Variability notwithstanding, it turns out that the Paso Robles viticultural area can be a jolly good spot to grow wine grapes. It generally lacks the humidity which sometimes plagues Napa and Sonoma. The great Pacific Air Conditioner gives us far cooler summer nights than the San Joaquin Valley. This evening cooling helps preserve acidity in wine grapes which contributes to a balanced wine. Any wine-growing region’s grower’s association will spin their climate and soils as “nearly perfect,” and you would expect them to. Our weather’s pretty good and while it’s not perfect, it’s close.
The Paso Robles appellation is rather large and in some folk’s mind somewhat misleading as it encompasses a fairly broad span of temperatures, soil types and topography. In recent years there have been several efforts to create newer sub-appellations such as West Side but none have been approved by the Feds or whole-heartedly embraced by the growers here. Another proposal floated fairly recently would have created as many as a dozen sub-appelations. The problem here is that several east-of-the-Salinas-River vineyards have climates and soils similar to Westside vineyards. The Templeton Gap area which Robert Parker has annointed with “Grand Cru” potential could be argued to extend several miles to the east of the river.
Compounding the Eastside-Westside so-called debate are some harsh realities. The Eastside may indeed generally be hotter but it has the water. Many Westside vineyards have water quantity issues made worse by a 2009 rain year that was virtually non-existent. Wineries are perhaps even greater users of water than vineyards are and many new winery projects have opened up on the Westside such as Denner Winery and Vineyards where our wines are made. Wineries here are assiduous and obsessive about water use both by preference and law as San Luis Obispo county continues to develop rural water use standards. Waste not, want not. Newer wineries have water reclamation processing capabilities undreamed and unheard of twenty years ago. Used water is recycled out into the vineyard or landscaping as much as possible.

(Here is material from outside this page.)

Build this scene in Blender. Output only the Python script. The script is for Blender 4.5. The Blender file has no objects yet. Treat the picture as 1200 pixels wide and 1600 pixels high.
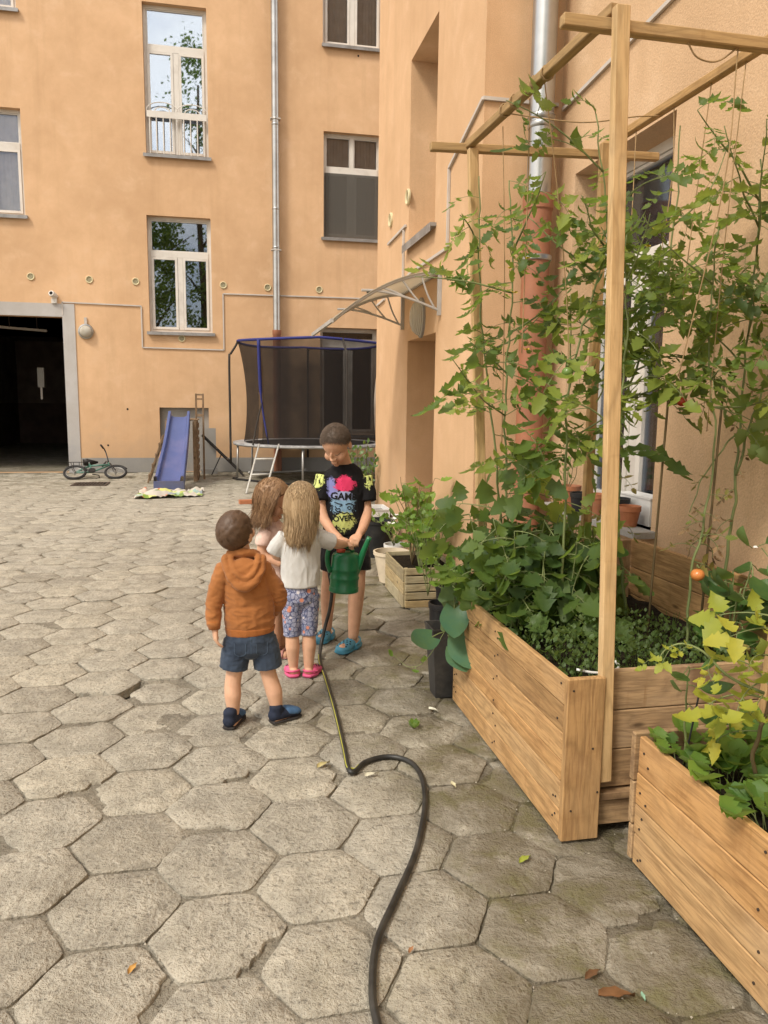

(Update 2013). Turns out that water availability has become a hot topic in northern San Luis Obispo basin. A number of eastside residential wells have gone dry and it has been said that vineyard and wineries are drawing up to 65% of all water from the Paso Robles Basin--which is generally bounded by the Salinas river on the west. The last two rainfall years have been woefully low with 2012-13 yielding less than five inches in most areas above the basin. This does not help matters. The county's most widely-circulated newspaper recently ran a week-long series on the need for action from the county board of supervisors to do something about this "emergency." I am old and cynical enough to know that any time politicians of any stripe get involved in subjects like this it seems that little meaningful solutions results and a lot of nerves will be frayed before this issue is decided. More to come.